◆ Aim of the exercise
Retype the lines beneath this one, from the first through the line containing "MB().box((XM + d". Pictures are left out.

◆ Given data
┌──

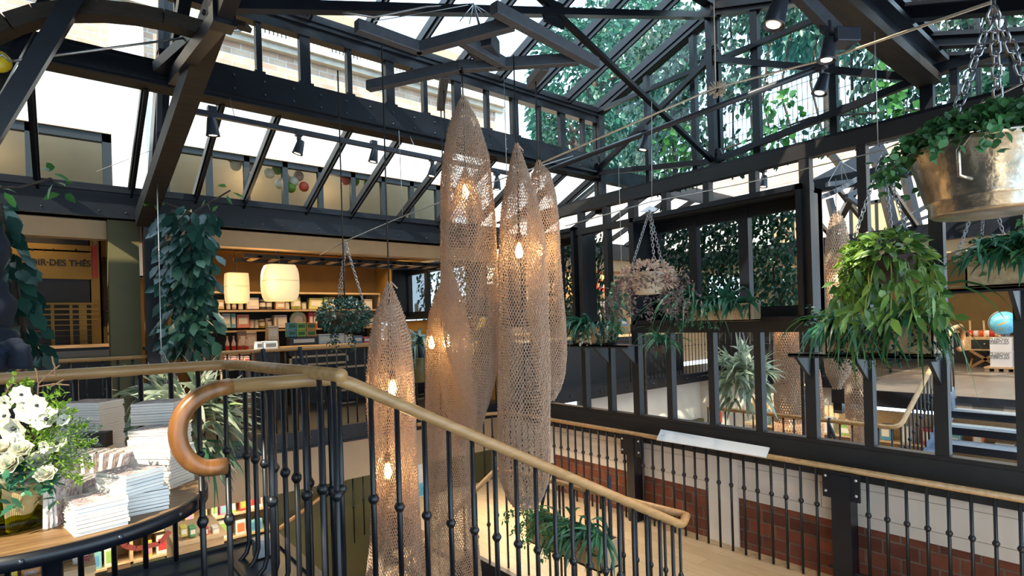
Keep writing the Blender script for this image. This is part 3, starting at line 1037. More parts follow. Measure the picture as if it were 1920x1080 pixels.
# window boxes with ivy behind
def window_box(nm, y0, y1, z0, z1, d, label, muls):
    t = sroot(nm, (XM, y0, z0), label, 'window')
    f = MB()
    k = 0.045
    f.box((XM - 0.09, y0, z0), (XM + d, y0 + k, z1)).box((XM - 0.09, y1 - k, z0), (XM + d, y1, z1))
    f.box((XM - 0.09, y0, z1 - k), (XM + d, y1, z1)).box((XM - 0.09, y0, z0), (XM + d, y1, z0 + k))
    f.build('reveal_box', M['steel'], t)
    s = MB()
    a, b_ = y0 + k, y1 - k
    s.box((XM + d - 0.08, a, z0 + k), (XM + d - 0.02, b_, z0 + k + 0.10)).box((XM + d - 0.08, a, z1 - k - 0.10), (XM + d - 0.02, b_, z1 - k))
    for y, w in muls:
        s.box((XM + d - 0.09, y - w / 2, z0 + k), (XM + d - 0.01, y + w / 2, z1 - k))
    s.build('sash', M['steel'], t)
    MB().poly([(XM + d - 0.05, a, z0), (XM + d - 0.05, b_, z0), (XM + d - 0.05, b_, z1), (XM + d - 0.05, a, z1)]).build('pane', M['windowglass'], t)
    MB().box((XM + d - 0.13, a + 0.05, z0 + k + 0.12), (XM + d - 0.115, a + 0.09, z0 + k + 0.3)).build('handle', M['iron'], t)


D2 = 0.34
ym = [on(px, 480, 'x', XM + D2)[1] for px in (1308, 1403)]
window_box('window_5', 2.06, 3.86, 1.14, 2.30, D2, 'black window box in the framed screen, ivy behind its three panes', [(2.10, 0.08), (3.80, 0.1), (ym[0], 0.09), (ym[1], 0.10)])
window_box('window_6', 4.72, 6.15, 1.14, 2.34, 0.30, 'narrow black window seen right beside the knitted lamps', [(4.8, 0.1), (5.3, 0.08), (6.1, 0.08)])
window_box('window_7', 7.0, 9.48, 1.32, 2.30, 0.30, 'black window box in the ochre wall left of the knitted lamps', [(7.05, 0.1), (8.0, 0.08), (8.75, 0.08), (9.43, 0.1)])
MB().box((XM + 0.27, 9.15, 1.36), (XM + 0.28, 9.28, 1.62)).build('notice', M['signboard'], bpy.data.objects['window_7'])


def ivy_panel(name, x, y0, y1, z0, z1, n, label, size=0.07):
    t = empty(name, (x, (y0 + y1) / 2, z0), label, 'ivy')
    segs('trellis', [(x + 0.1, y0 + k * 0.2, z0) for k in range(int((y1 - y0) / 0.2))], [(x + 0.1, y0 + k * 0.2, z1) for k in range(int((y1 - y0) / 0.2))], 0.005, M['bark'], t, 4)
    P = np.stack([RNG.uniform(x - 0.12, x + 0.10, n), RNG.uniform(y0, y1, n), RNG.uniform(z0, z1, n)], 1)
    D = np.stack([RNG.normal(-0.4, 0.4, n), RNG.normal(0, 0.6, n), RNG.normal(-0.7, 0.5, n)], 1)
    Nn = np.stack([-np.ones(n), RNG.normal(0, 0.5, n), RNG.normal(0.4, 0.4, n)], 1)
    leaves('leaves', P, D, RNG.uniform(0.7, 1.3, n) * size, RNG.uniform(0.5, 0.8, n) * size, M['lf_hedge'], t, Nn)
    MB().bar((x + 0.1, y0 + 0.03, -0.98), (x + 0.1, y0 + 0.03, z1), 0.03).bar((x + 0.1, y1 - 0.03, -0.98), (x + 0.1, y1 - 0.03, z1), 0.03).build('post', M['bark'], t)
    st = MB()
    for k in range(7):
        yy = y0 + (y1 - y0) * (k + 0.5) / 7
        st.tube([(x + 0.04, yy, z0), (x - 0.02, yy + 0.1, z0 + 0.4 * (z1 - z0)), (x + 0.03, yy - 0.05, z1)], 0.012, 5)
    st.build('stem', M['bark'], t)


ivy_panel('ivy', XM + 0.95, 2.55, 4.62, 1.1, 2.5, 7500, 'dense dark ivy seen through the three panes of the black window box', 0.05)
ivy_panel('ivy', XM + 0.56, 4.75, 6.25, 1.1, 2.4, 1800, 'strip of ivy seen through the narrow window beside the knitted lamps', 0.06)
ivy_panel('ivy', XM + 0.56, 6.9, 9.5, 1.2, 2.2, 900, 'ivy seen through the window box in the ochre wall', 0.08)
# flat lead roof between the framed screen and the gable
struct('roof_strip', MB().prism([(XM - 0.03, -1.6, 2.63), (XM - 0.03, 6.3, 2.63), (XG, 6.3, 2.72), (XG, -1.6, 2.72)], (0, 0, 0.03)), M['steel'], 'narrow dark flashing between the framed screen and the gable', 'roof')

# ------------------------------------------------------------------ stairs
t = sroot('stairs', (2.0, 1.7, -1.0), 'dark steel stairs going down from the upper landing', 'stairs')
for i in range(7):
    x = 0.92 + i * 0.31
    z = 0.08 - (i + 1) * 0.1515
    MB().box((x, 1.15, z - 0.03), (x + 0.34, 2.12, z)).build('tread', M['platform'], t)
MB().bar((0.9, 2.15, -0.02), (3.1, 2.15, -1.05), 0.03, 0.22).bar((0.9, 1.12, -0.02), (3.1, 1.12, -1.05), 0.03, 0.22).build('stringer', M['steel'], t)
t = sroot('stairs', (2.2, 4.85, -1.7), 'lower flight of oak stairs with black stringers behind the knitted lamps', 'stairs')
for i in range(9):
    x = 2.92 - i * 0.27
    z = -0.98 - (i + 1) * 0.150
    MB().box((x - 0.30, 4.40, z - 0.04), (x, 5.30, z)).build('tread', M['oakfloor'], t)
MB().bar((2.95, 4.37, -1.06), (0.5, 4.37, -2.42), 0.04, 0.2).bar((2.95, 5.33, -1.06), (0.5, 5.33, -2.42), 0.04, 0.2).build('stringer', M['steel'], t)

# ================================================================== OUTSIDE
FY = 8.0
t = empty('building', (1.5, FY, 2.0), 'brick and white rendered building seen through the left glass roof', 'building')
MB().box((-5, FY, 4.15), (6.55, FY + 0.3, 5.16)).build('brick_wall', M['palebrick'], t)
w = MB().box((-5, FY - 0.03, 3.56), (6.55, FY + 0.3, 4.17))
for a, b_ in ((-5, -2.2), (0.53, 1.0), (5.75, 6.55)):
    w.box((a, FY - 0.03, 1.9), (b_, FY + 0.3, 3.56))
w.box((6.25, FY - 0.03, 4.17), (6.55, FY + 0.3, 5.16))
w.build('rendered_band', M['render'], t)
MB().box((0.52, FY - 0.07, 1.9), (0.86, FY + 0.2, 5.3)).build('pilaster', M['render'], t)
MB().box((-5, FY - 0.16, 5.14), (6.4, FY + 0.3, 5.22)).box((-5, FY - 0.10, 5.06), (6.4, FY + 0.3, 5.14)).build('cornice', M['cornice'], t)
for i in range(90):
    x = 1.35 + i * 0.055
    if i == 0:
        bal = MB().lathe([(0.016, 0), (0.02, 0.06), (0.012, 0.12), (0.017, 0.17), (0.01, 0.22)], (0, 0, 0), 8).mesh('baluster')
    o = link_mesh('baluster', bal, M['render'], t, True)
    o.location = (x - t.location.x, -0.10, 5.22 - t.location.z)
MB().box((1.3, FY - 0.13, 5.43), (6.35, FY - 0.07, 5.46)).build('balustrade_rail', M['render'], t)
MB().box((-5, FY + 1.0, 5.1), (6.4, FY + 1.2, 6.5)).build('attic_wall', M['creamwall'], t)
for x in (2.4, 3.6, 4.8):
    MB().box((x, FY + 0.97, 5.5), (x + 0.5, FY + 1.01, 6.3)).build('attic_window', M['teal'], t)


def facade_window(t, x0, x1, z0, z1, muls):
    f = MB().box((x0, FY, z1 - 0.10), (x1, FY + 0.08, z1)).box((x0, FY, z0), (x1, FY + 0.08, z0 + 0.05))
    for x, w_ in muls:
        f.box((x - w_ / 2, FY, z0), (x + w_ / 2, FY + 0.08, z1))
    fr = f.build('window_frame', M['teal'], t)
    MB().poly([(x0, FY + 0.05, z0), (x1, FY + 0.05, z0), (x1, FY + 0.05, z1), (x0, FY + 0.05, z1)]).build('pane', M['windowglass'], fr)
    bx = MB().box((x0 - 0.1, FY + 0.9, z0 - 0.1), (x1 + 0.1, FY + 1.0, z1 + 0.3)).box((x0 - 0.1, FY + 0.1, z0 - 0.1), (x1 + 0.1, FY + 1.0, z0 - 0.05))
    bx.box((x0 - 0.1, FY + 0.85, z0 + 0.28), (x1 + 0.1, FY + 0.9, z0 + 0.36))
    bx.build('room', M['creamwall'], t)
    MB().box((x0, FY + 0.55, z0 + 0.38), (x1, FY + 0.58, z0 + 0.46)).box((x0, FY + 0.5, z0 + 0.16), (x1, FY + 0.55, z0 + 0.2)).build('inner_rail', M['teal'], t)


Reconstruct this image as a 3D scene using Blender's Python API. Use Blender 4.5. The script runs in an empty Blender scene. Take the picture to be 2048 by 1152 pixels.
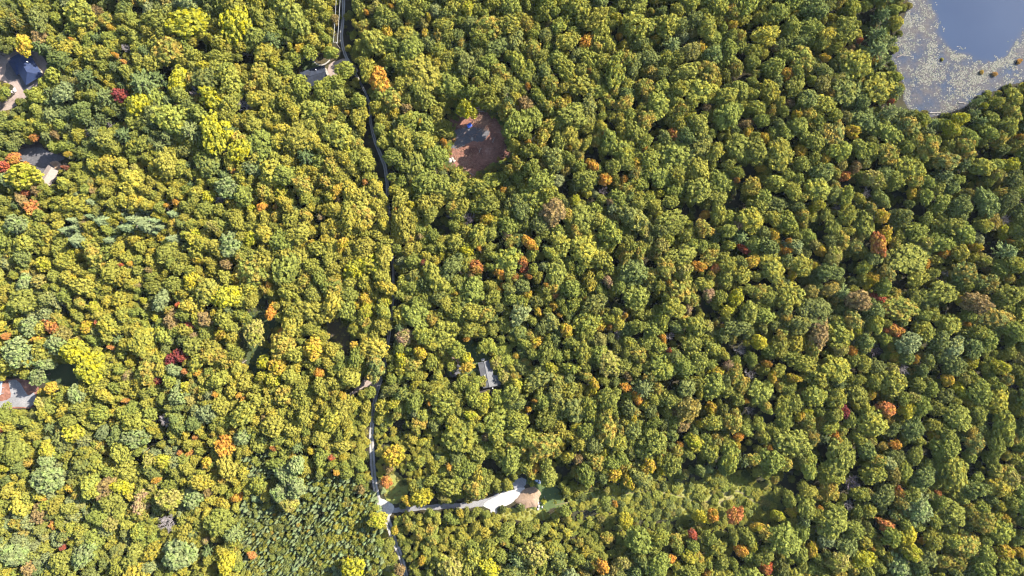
import bpy, bmesh, math, random
import numpy as np
from mathutils import Vector

S = bpy.context.scene
COL = S.collection
RNG = np.random.default_rng(7)
random.seed(7)

# ------------------------------------------------------------------ camera, sky, sun, exposure
GSD, H = 0.30, 410.0                       # metres per photo pixel on the ground, flying height
cam = bpy.data.cameras.new('camera')
cam.lens, cam.sensor_width = 18.0 * H / (1024 * GSD), 36.0
cam.clip_start, cam.clip_end = 1.0, 6000.0
cam_ob = bpy.data.objects.new('camera', cam)
cam_ob.location = (0, 0, H)
COL.objects.link(cam_ob)
S.camera = cam_ob

SUN_EL, SUN_AZ = math.radians(35), (0.87, 0.50)      # elevation, ground direction towards the sun
world = bpy.data.worlds.new('World')
S.world = world
world.use_nodes = True
wn = world.node_tree
sky = wn.nodes.new('ShaderNodeTexSky')
sky.sky_type = 'NISHITA'
sky.sun_disc = False
sky.sun_elevation = SUN_EL
sky.sun_rotation = math.atan2(SUN_AZ[0], SUN_AZ[1])
wn.links.new(sky.outputs['Color'], wn.nodes['Background'].inputs['Color'])
wn.nodes['Background'].inputs['Strength'].default_value = 0.13
sun = bpy.data.lights.new('sun', 'SUN')
sun.energy, sun.angle, sun.color = 5.0, math.radians(0.5), (1.0, 0.95, 0.85)
sun_ob = bpy.data.objects.new('sun', sun)
d = Vector((SUN_AZ[0] * math.cos(SUN_EL), SUN_AZ[1] * math.cos(SUN_EL), math.sin(SUN_EL)))
sun_ob.rotation_euler = d.to_track_quat('Z', 'Y').to_euler()
sun_ob.location = d * 900
COL.objects.link(sun_ob)
S.view_settings.view_transform = 'Standard'
S.view_settings.look = 'None'
S.view_settings.gamma = 1.0
S.view_settings.exposure = 2.36
S.view_settings.use_curve_mapping = False
S.render.engine = 'CYCLES'
S.cycles.use_denoising = True
S.cycles.filter_width = 1.2
S.cycles.max_bounces = 5
S.cycles.diffuse_bounces = 3
S.cycles.transmission_bounces = 3
S.cycles.caustics_reflective = False
S.cycles.caustics_refractive = False


# ------------------------------------------------------------------ helpers
def W(u, v, z=0.0):
    """photo pixel -> the point of that pixel's sight line that lies z metres above the ground"""
    k = GSD * (1 - z / H)
    return ((u - 1024) * k, (576 - v) * k, z)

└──

◆ Answer for this exercise
Keep writing the Blender script for this image. This is part 3, starting at line 1037. More parts follow. Measure the picture as if it were 1920x1080 pixels.
# window boxes with ivy behind
def window_box(nm, y0, y1, z0, z1, d, label, muls):
    t = sroot(nm, (XM, y0, z0), label, 'window')
    f = MB()
    k = 0.045
    f.box((XM - 0.09, y0, z0), (XM + d, y0 + k, z1)).box((XM - 0.09, y1 - k, z0), (XM + d, y1, z1))
    f.box((XM - 0.09, y0, z1 - k), (XM + d, y1, z1)).box((XM - 0.09, y0, z0), (XM + d, y1, z0 + k))
    f.build('reveal_box', M['steel'], t)
    s = MB()
    a, b_ = y0 + k, y1 - k
    s.box((XM + d - 0.08, a, z0 + k), (XM + d - 0.02, b_, z0 + k + 0.10)).box((XM + d - 0.08, a, z1 - k - 0.10), (XM + d - 0.02, b_, z1 - k))
    for y, w in muls:
        s.box((XM + d - 0.09, y - w / 2, z0 + k), (XM + d - 0.01, y + w / 2, z1 - k))
    s.build('sash', M['steel'], t)
    MB().poly([(XM + d - 0.05, a, z0), (XM + d - 0.05, b_, z0), (XM + d - 0.05, b_, z1), (XM + d - 0.05, a, z1)]).build('pane', M['windowglass'], t)
    MB().box((XM + d - 0.13, a + 0.05, z0 + k + 0.12), (XM + d - 0.115, a + 0.09, z0 + k + 0.3)).build('handle', M['iron'], t)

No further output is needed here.